WOMEN, EMANCIPATION AND LITERATURE
The Papers of Harriet Martineau, 1802-1876, from Birmingham University Library
Author, journalist, social commentator and leading feminist intellectual, the full range of Harriet Martineau's many achievements is documented in this project.
- Nineteenth Century Literature - in addition to her own manuscript prose and poetry, there are letters to and from Charlotte Brontë, Charles Dickens, Elizabeth Gaskell, Harriet Beecher Stowe and others.
- The campaign for the abolition of slavery was one of her major concerns and there is correspondence with John Anderson, a fugitive slave from Missouri, Henry Brougham and William Lloyd Garrison.
- Travels in America - these are described both in her correspondence with Daniel Webster, Andrew Jackson, Margaret Fuller and others and in her manuscript Autobiography.
- Journalism and Publishing - this is a wonderful source for those wishing to understand the machinations of 19th journalism. There are long correspondence sequences with editors and proprietors discussing the culture and commerce of publishing.
- Victorian Poverty and Philanthropy - this was also one of her life-long concerns and she did much to draw attention to the poorer members of society.
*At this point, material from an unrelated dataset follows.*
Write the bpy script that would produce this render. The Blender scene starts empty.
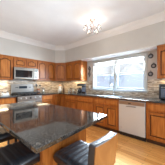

The collection includes her correspondence with Anthony Ashley Cooper and others.
William Lloyd Garrison praised her "intellectual strength, solid understanding, conscientious integrity, fearless independence of thought and expression, courageous 'heretical' non-conformity, far-reaching humanity, intuitional grasp, varied knowledge and literary fertility" - this project enables us to better understand her capabilities, achievements and influence.